5 June 2020TrademarksRory O'Neill

In-N-Out wins injunction against Australian imitator

US burger chain  In-N-Out today, June 5 secured an injunction at the  Federal Court of Australia against two local businessmen who infringed its trademarks.

Locals Benjamin Kagan and Andrew Saliba, “inspired by the popularity and success” of In-N-Out, deliberately tried to mislead consumers with the name of their business, concluded Justice Anna Katzman.

Katzmann had previously rejected an application by the two to stay an injunction pending an appeal which they said had a “reasonable chance of success”.

But the judge noted that the pair had continued their infringing activity since her original verdict, declaring “this unlawful conduct has gone on long enough .. the game really is finally up”.

Katzmann has now finalised the terms of the injunction in favour of In-N-Out. It includes ancillary orders requiring Kagan and Saliba to remove all Down-N-Out branding from their website and social media pages, including the URLs.

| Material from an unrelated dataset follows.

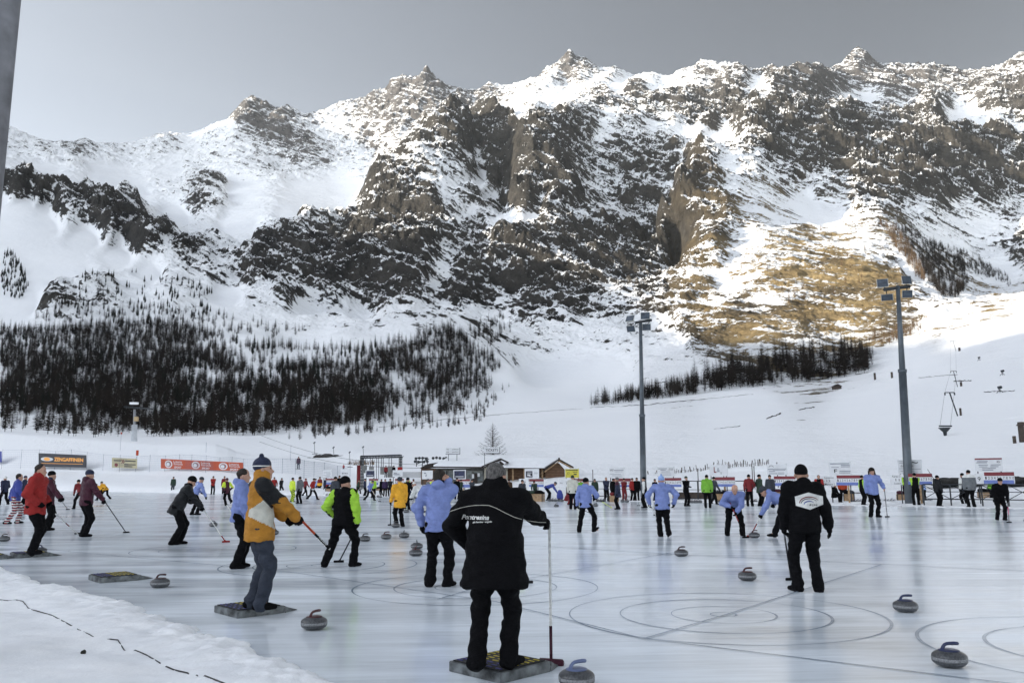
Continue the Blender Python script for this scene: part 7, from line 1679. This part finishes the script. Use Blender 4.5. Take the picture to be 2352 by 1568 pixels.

The duo had argued that the ancillary orders were “redundant”, but Katzmann disagreed: “Having regard to their past conduct, however, there is reason to think that, without them, the respondents might not take such steps.”

Saliba also provided an itemised list to the court detailing costs of up to A$61,000 ($42,405) should they be required to comply with the injunction before an appeal was heard.

But Katzmann said these figures were “inflated, in some cases considerably so”. Saliba had quoted up to A$10,000 to create new logos for the company’s social media accounts, but the judge noted that they had not produced any invoices from their graphic designer.

“There being no evidence that these invoices have been lost or destroyed, I infer that the respondents’ failure to rely on them means that the invoices would not assist their application,” the judge wrote.